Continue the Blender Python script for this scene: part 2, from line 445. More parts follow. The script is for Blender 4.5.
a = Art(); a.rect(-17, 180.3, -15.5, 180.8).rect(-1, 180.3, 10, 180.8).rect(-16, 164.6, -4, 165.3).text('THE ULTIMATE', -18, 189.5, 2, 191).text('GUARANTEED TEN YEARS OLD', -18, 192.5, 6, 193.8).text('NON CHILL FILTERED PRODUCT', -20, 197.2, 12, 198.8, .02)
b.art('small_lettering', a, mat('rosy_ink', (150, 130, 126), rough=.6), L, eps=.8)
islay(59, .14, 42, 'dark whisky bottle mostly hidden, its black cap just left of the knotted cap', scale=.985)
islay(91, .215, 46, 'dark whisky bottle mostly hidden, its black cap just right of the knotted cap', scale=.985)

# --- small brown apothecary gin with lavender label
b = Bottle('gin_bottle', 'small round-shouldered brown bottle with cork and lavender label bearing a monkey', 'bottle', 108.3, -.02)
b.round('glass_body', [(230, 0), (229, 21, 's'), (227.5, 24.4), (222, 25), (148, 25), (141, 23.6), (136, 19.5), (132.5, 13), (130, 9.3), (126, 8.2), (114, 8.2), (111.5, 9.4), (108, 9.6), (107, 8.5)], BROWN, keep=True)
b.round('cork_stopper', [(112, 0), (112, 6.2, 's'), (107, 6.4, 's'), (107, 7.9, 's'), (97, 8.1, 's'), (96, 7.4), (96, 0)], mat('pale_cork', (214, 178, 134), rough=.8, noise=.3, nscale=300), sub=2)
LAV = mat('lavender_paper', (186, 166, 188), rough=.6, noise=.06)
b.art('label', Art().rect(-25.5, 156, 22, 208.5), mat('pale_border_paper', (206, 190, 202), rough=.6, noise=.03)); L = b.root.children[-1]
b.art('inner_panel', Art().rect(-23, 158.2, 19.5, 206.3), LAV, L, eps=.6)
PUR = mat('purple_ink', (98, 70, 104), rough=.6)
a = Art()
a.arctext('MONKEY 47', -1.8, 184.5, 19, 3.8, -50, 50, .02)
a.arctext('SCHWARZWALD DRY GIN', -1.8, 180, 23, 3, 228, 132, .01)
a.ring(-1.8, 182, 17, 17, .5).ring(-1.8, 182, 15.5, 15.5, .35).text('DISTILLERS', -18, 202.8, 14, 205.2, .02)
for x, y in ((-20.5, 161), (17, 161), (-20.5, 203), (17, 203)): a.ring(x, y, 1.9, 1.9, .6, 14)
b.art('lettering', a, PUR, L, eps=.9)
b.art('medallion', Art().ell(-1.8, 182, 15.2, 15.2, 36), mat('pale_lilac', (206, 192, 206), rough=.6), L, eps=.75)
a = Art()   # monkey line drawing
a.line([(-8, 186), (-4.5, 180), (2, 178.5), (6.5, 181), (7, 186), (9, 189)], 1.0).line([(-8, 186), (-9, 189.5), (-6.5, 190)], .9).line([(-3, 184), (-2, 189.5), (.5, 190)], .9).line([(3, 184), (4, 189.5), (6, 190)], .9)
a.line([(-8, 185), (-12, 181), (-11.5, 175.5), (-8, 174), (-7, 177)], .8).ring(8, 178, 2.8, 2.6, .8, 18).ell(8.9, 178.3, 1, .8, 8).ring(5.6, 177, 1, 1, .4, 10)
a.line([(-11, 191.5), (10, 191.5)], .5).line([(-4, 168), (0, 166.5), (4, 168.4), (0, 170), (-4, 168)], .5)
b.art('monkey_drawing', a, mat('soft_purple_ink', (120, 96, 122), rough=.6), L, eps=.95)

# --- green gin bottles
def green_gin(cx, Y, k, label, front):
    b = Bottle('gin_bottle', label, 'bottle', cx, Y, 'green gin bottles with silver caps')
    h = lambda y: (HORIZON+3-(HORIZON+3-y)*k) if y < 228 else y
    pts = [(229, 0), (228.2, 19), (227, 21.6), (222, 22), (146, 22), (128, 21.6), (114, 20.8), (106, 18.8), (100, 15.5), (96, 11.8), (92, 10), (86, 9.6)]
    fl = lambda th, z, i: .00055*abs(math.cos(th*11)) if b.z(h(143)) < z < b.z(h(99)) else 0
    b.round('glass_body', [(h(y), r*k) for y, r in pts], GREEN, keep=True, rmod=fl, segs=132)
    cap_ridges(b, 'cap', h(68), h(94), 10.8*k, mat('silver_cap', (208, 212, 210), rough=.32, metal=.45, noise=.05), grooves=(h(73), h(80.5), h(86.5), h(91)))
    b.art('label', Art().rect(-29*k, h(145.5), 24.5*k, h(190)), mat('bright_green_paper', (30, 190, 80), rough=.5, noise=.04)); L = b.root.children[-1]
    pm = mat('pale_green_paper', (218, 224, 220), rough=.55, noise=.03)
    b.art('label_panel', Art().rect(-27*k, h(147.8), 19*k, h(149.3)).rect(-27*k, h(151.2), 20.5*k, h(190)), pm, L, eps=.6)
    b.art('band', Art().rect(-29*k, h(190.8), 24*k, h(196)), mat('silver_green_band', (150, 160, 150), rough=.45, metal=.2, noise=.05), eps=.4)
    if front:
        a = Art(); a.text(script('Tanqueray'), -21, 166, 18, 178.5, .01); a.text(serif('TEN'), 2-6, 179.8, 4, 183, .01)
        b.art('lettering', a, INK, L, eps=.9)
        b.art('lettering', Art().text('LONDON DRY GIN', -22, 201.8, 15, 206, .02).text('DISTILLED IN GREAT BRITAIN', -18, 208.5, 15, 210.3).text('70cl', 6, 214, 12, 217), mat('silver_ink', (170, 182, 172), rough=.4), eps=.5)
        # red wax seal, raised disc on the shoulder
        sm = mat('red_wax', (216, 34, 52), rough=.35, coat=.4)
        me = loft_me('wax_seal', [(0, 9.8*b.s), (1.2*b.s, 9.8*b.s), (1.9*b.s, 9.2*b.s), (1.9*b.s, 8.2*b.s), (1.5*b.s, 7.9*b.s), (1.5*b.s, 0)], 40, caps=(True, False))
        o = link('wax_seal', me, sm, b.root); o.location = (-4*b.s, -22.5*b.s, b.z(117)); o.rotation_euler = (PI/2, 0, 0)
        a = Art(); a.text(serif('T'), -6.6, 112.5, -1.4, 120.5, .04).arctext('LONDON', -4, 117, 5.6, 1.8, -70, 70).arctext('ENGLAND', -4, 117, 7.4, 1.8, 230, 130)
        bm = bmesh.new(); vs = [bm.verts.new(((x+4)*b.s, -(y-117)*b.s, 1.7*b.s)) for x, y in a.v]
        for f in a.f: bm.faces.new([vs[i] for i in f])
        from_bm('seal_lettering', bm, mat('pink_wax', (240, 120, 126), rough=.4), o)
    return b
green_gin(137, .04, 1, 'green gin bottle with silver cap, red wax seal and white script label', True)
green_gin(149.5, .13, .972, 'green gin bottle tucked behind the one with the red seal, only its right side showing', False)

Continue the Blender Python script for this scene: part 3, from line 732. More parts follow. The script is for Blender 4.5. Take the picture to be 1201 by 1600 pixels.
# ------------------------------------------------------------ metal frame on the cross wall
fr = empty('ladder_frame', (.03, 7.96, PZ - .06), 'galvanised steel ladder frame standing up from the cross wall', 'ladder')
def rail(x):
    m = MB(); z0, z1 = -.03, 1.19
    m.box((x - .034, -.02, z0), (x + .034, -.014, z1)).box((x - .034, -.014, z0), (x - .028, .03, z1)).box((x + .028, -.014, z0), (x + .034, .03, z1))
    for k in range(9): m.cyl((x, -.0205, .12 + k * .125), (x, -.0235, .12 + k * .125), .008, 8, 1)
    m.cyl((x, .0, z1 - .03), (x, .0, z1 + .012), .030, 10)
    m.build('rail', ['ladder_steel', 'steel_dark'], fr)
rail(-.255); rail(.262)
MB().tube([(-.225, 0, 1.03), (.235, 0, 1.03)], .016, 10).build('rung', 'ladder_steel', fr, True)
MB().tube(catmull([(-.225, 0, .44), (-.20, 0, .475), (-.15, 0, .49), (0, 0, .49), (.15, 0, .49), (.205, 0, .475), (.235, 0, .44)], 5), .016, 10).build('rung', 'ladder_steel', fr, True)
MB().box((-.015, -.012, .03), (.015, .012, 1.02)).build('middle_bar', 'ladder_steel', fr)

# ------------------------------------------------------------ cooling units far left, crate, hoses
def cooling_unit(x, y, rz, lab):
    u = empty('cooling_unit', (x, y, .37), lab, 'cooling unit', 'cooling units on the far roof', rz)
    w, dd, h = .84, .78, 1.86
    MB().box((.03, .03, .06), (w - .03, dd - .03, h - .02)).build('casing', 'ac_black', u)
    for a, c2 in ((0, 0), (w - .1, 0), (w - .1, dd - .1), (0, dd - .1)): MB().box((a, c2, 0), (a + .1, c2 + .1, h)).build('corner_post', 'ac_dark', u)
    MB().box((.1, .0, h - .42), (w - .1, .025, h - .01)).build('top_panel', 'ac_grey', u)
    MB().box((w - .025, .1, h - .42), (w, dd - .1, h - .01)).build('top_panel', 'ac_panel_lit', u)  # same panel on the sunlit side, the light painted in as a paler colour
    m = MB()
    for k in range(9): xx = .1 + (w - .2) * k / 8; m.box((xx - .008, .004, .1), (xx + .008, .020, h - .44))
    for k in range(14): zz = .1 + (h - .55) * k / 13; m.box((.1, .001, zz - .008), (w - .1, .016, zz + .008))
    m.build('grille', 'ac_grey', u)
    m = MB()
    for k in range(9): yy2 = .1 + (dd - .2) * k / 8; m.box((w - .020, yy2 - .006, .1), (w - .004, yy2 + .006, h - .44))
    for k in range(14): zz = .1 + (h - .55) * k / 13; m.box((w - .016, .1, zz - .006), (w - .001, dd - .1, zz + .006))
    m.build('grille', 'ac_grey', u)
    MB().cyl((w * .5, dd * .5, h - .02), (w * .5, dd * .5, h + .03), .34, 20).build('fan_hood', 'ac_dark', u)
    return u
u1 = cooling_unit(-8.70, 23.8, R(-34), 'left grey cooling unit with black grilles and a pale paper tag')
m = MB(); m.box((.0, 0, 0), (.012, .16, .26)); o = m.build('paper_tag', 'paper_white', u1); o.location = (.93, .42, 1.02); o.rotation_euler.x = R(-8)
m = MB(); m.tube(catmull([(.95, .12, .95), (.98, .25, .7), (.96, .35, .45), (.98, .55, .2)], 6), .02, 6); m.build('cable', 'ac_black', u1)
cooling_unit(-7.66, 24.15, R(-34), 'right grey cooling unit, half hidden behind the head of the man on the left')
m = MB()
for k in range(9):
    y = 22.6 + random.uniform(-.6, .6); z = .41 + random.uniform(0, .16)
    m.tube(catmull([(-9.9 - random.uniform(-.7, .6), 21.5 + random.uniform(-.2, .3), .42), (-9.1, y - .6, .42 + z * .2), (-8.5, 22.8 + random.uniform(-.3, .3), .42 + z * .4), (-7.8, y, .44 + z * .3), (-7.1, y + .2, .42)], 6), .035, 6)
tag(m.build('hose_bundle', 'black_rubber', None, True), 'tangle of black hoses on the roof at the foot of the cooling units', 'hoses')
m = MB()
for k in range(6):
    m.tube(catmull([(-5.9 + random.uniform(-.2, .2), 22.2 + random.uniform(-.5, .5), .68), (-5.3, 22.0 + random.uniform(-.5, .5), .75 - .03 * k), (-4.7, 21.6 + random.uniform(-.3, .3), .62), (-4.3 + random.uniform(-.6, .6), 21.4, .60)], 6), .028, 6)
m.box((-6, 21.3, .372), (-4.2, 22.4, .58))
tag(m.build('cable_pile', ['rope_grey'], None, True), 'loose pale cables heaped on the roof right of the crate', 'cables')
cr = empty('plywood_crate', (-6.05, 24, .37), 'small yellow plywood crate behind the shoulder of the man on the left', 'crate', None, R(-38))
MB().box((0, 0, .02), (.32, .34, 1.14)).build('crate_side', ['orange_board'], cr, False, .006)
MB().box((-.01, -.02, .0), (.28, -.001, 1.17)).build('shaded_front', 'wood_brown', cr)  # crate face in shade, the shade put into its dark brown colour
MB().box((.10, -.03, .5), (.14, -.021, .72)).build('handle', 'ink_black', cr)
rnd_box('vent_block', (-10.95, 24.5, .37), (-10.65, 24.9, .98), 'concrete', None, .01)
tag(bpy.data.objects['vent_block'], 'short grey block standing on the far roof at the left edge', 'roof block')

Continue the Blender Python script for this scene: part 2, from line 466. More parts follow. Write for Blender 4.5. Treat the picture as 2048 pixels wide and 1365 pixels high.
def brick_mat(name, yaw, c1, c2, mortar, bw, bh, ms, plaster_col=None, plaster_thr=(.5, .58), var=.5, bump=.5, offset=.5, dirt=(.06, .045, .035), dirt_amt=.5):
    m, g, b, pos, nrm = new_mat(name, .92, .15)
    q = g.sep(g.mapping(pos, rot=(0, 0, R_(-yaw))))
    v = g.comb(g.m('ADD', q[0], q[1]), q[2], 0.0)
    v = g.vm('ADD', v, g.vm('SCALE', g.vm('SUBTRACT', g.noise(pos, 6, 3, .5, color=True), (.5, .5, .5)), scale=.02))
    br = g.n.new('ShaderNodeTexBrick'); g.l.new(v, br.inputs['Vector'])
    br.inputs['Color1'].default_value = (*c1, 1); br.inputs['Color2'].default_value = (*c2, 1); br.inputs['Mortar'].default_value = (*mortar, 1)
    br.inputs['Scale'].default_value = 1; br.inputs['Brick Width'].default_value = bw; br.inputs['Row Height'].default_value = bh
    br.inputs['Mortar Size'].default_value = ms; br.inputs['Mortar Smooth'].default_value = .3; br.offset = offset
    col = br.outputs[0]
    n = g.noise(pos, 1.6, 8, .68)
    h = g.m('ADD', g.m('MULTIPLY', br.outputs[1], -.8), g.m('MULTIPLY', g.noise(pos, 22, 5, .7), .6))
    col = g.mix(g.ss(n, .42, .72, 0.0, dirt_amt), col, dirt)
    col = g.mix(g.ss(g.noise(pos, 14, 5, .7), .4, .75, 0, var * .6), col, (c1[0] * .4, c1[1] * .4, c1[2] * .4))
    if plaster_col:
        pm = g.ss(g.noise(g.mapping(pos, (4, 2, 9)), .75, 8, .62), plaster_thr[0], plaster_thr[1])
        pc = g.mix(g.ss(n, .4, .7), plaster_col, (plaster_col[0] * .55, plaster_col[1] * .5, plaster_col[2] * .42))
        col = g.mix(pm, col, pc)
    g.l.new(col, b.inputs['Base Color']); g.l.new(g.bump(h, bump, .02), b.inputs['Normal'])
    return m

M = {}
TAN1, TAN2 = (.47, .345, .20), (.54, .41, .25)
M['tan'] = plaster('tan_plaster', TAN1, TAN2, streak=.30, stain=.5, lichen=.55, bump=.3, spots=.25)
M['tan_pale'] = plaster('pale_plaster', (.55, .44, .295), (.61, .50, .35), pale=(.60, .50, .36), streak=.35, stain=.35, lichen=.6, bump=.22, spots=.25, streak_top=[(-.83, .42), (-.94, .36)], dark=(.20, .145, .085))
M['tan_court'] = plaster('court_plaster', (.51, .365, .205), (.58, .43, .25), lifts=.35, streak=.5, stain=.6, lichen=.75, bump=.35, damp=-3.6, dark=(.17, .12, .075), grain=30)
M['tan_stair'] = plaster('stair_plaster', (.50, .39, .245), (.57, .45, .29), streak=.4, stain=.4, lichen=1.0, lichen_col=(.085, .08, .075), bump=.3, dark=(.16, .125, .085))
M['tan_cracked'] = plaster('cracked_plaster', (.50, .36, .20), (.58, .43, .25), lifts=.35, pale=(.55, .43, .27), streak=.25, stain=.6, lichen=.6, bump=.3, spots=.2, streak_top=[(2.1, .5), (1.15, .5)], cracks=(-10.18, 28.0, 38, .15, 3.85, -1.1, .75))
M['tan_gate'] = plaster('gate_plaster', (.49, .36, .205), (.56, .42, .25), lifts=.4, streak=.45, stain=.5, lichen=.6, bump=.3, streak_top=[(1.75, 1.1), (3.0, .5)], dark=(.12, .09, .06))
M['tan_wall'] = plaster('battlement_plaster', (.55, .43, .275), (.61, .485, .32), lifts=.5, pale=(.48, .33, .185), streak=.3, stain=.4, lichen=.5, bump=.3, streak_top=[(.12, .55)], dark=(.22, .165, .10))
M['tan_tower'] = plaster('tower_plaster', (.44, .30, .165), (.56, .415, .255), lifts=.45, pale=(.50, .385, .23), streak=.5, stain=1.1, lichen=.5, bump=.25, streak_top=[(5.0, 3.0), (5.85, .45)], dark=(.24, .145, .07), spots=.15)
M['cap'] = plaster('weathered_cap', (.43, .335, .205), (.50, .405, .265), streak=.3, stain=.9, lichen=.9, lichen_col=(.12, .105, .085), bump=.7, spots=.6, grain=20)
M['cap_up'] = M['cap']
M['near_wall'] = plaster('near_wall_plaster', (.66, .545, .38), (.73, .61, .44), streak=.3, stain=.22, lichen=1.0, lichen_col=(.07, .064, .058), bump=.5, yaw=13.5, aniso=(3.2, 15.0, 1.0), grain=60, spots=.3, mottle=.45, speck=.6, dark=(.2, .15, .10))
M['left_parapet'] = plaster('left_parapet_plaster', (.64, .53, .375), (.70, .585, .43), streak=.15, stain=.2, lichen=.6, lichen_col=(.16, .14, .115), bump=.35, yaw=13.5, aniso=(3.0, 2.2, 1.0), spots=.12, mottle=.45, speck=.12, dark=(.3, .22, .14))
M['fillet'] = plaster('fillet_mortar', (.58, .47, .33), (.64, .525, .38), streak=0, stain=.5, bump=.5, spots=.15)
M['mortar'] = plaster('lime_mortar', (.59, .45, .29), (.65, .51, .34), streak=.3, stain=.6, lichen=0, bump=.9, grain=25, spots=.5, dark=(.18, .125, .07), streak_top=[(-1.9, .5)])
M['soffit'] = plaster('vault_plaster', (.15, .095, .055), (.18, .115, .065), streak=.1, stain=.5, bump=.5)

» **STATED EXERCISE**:
Make an exact transcription of the lines from the line with "Continue the Blender Python script for this scene: part 3, from" through the line with "1.02)).build('middle_bar', 'ladder_steel', fr)", inclusive, omitting all others.

» **SOLUTION TO THIS TASK**:
Continue the Blender Python script for this scene: part 3, from line 732. More parts follow. The script is for Blender 4.5. Take the picture to be 1201 by 1600 pixels.
# ------------------------------------------------------------ metal frame on the cross wall
fr = empty('ladder_frame', (.03, 7.96, PZ - .06), 'galvanised steel ladder frame standing up from the cross wall', 'ladder')
def rail(x):
    m = MB(); z0, z1 = -.03, 1.19
    m.box((x - .034, -.02, z0), (x + .034, -.014, z1)).box((x - .034, -.014, z0), (x - .028, .03, z1)).box((x + .028, -.014, z0), (x + .034, .03, z1))
    for k in range(9): m.cyl((x, -.0205, .12 + k * .125), (x, -.0235, .12 + k * .125), .008, 8, 1)
    m.cyl((x, .0, z1 - .03), (x, .0, z1 + .012), .030, 10)
    m.build('rail', ['ladder_steel', 'steel_dark'], fr)
rail(-.255); rail(.262)
MB().tube([(-.225, 0, 1.03), (.235, 0, 1.03)], .016, 10).build('rung', 'ladder_steel', fr, True)
MB().tube(catmull([(-.225, 0, .44), (-.20, 0, .475), (-.15, 0, .49), (0, 0, .49), (.15, 0, .49), (.205, 0, .475), (.235, 0, .44)], 5), .016, 10).build('rung', 'ladder_steel', fr, True)
MB().box((-.015, -.012, .03), (.015, .012, 1.02)).build('middle_bar', 'ladder_steel', fr)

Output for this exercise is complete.